Zeeshan emphasized the urgent need for the government to take decisive measures to combat the illegal cigarette market, which currently captures more than 40% of the total market share and is projected to escalate to 50%, making Pakistan one of the largest illicit cigarette markets in the world. Additionally, Premier Shahbaz Sharif himself acknowledged a Rs 100 billion loss due to tax evasion from illicit tobacco companies.

He added that the Euro Monitor, a research firm, also reports that Pakistan has almost 40% market share of illegal cigarettes in 2022, making Pakistan the biggest illicit cigarette market in South Asia.

Furthermore, he emphasized the importance of ensuring the installation of the government’s track & trace system in all cigarette manufacturing units. Currently, this system is implemented in only a few tobacco companies. He urged the government to expedite the installation process once the stay order on the track & trace system is lifted. The effective monitoring of these facilities is crucial to curbing illicit tobacco trade.

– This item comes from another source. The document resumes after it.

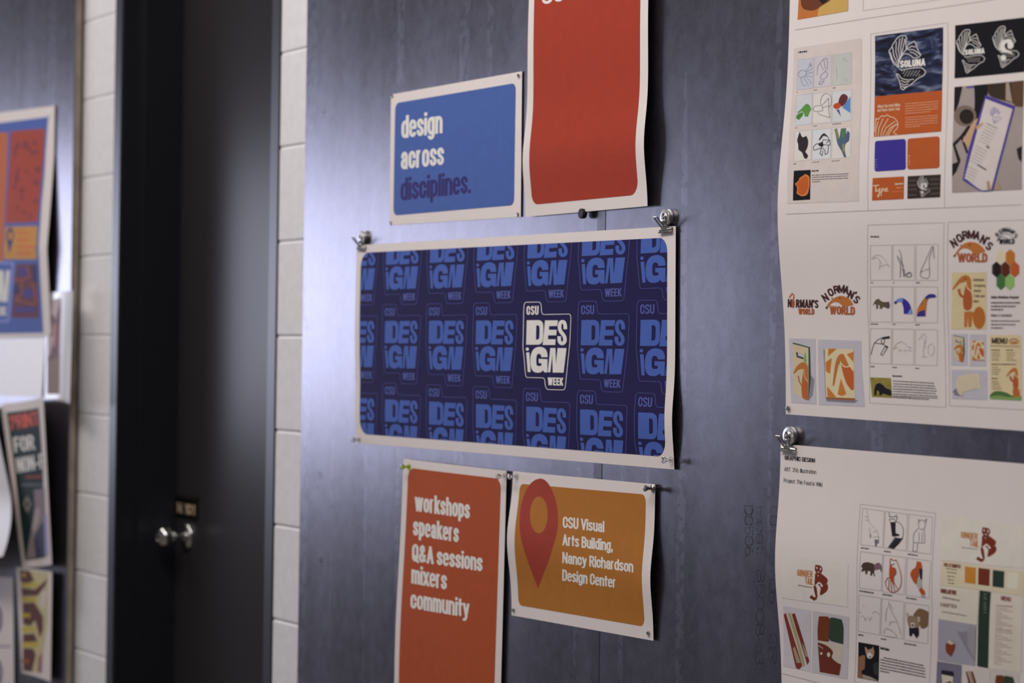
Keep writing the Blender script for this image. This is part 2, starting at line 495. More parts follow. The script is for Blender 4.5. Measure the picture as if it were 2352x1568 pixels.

He also asked the government to reconsider the substantial hike in FED, as it not only hampers fiscal revenue and legal cigarette sales but also fuels the growth of the illegal cigarette market, exacerbating the government’s current financial challenges.

Zeeshan underscored the need for across-the-board implementation of laws regulating the tobacco industry and providing a level playing field for legal cigarette companies. These measures are essential to safeguard government revenue and protect the documented tobacco sector from further decline, he concluded.